Merece aqui destaque a atividade repressiva da CGU, que ocorrerá mediante a instauração de PAR pela prática das infrações previstas no decreto (listadas em seu artigo 17), quando esgotados os recursos da atividade preventiva ou quando assim justificado face à gravidade da conduta. Ao final, poderão ser aplicadas sanções à empresa infratora, quais sejam, (1) advertência; (2) multa, de, no mínimo, 1% a, no máximo, 5% do valor da licitação ou do contrato; (3) impedimento de licitar e contratar; e/ou (4) declaração de inidoneidade.

Na hipótese de correspondência entre as disposições do decreto infringidas e os atos lesivos previstos pela LAC, poderão ser aplicadas, em adição às sanções do decreto, as sanções de multa e publicação extraordinária da decisão condenatória dispostas no artigo 6º da LAC.

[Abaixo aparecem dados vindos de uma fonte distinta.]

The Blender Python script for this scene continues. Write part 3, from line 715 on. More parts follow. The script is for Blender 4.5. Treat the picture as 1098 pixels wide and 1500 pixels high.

Apontamos, apesar de evidente, que a previsão acima fere frontalmente o princípio constitucional do non bis in idem, na medida que autoriza – sem dúvidas quanto à interpretação do artigo 20, § 3º do Decreto [8] – a cumulatividade das sanções da LAC com aquelas previstas pelo novo decreto.

Ainda, a (indevida) previsão da cumulatividade de sanções por mesmo ato lesivo praticado não é unicamente lesiva em sua constituição, pois, em consequência, também gera insegurança quanto a possibilidade de cumulatividade das sanções pecuniárias previstas pela LAC e pelo artigo 156 da Nova Lei de Licitações, o que seria ainda mais gravoso.

Espera-se que, na normatização dos procedimentos para execução do decreto, a CGU esclareça a correta interpretação de suas disposições repressivas, afastando o risco do bis in idem decorrente de eventual e equivocada aplicação cumulativa das multas nele previstas com as do artigo 6º da LAC.

Conclusão

Analisados estes acontecimentos, verificamos em 2024 a crescente preocupação institucional do Estado em fortalecer, sistêmica e finalmente, a cooperação e colaboração entre os entes públicos e com os entes privados na seara negocial do combate à corrupção.

Por fim, observa-se também o fortalecimento institucional da CGU como órgão central de controle do Poder Executivo Federal com o recente lançamento, em 13/12/2024, do “Plano de Integridade e Combate à Corrupção 2025-2027”, estruturado em cinco eixos estratégicos.

O plano, elaborado de forma participativa, conta com 260 ações de caráter preventivo e repressivo que serão monitoradas semestralmente pela CGU quanto à sua execução.

[1] A aplicabilidade da Instrução é limitada às negociações instauradas após a celebração do ACT.

[2] A Instrução entrou em vigor em 22.02.24.

[3] Referido prazo foi posteriormente prorrogado em 26.04.24, 10.07.24 e 21.08.24.

[4] As empresas cujos acordos foram celebrados exclusivamente com a PGR/MPF, sem a participação da CGU/AGU, ainda estão em fase de negociação junto aos órgãos competentes e não fazem parte da referida proposta.

[5] O Decreto entrará em vigor em 60 dias após a sua publicação.

[6] Valor atualizado de acordo com o Decreto nº 11.871/23.

[7] O Decreto também se aplica às contratações realizadas por órgãos e entidades da Administração Pública Estadual, Distrital e Municipal com recursos oriundos de transferências voluntárias da União.

[8] Art. 20 § 3º: “Quando o descumprimento das obrigações previstas neste Decreto corresponderem a atos lesivos tipificados na Lei nº 12.846, […] poderão ser aplicadas também as sanções previstas no art. 6º da referida Lei, com observância do respectivo procedimento, nos termos do disposto no art. 159 da Lei nº 14.133 […]”.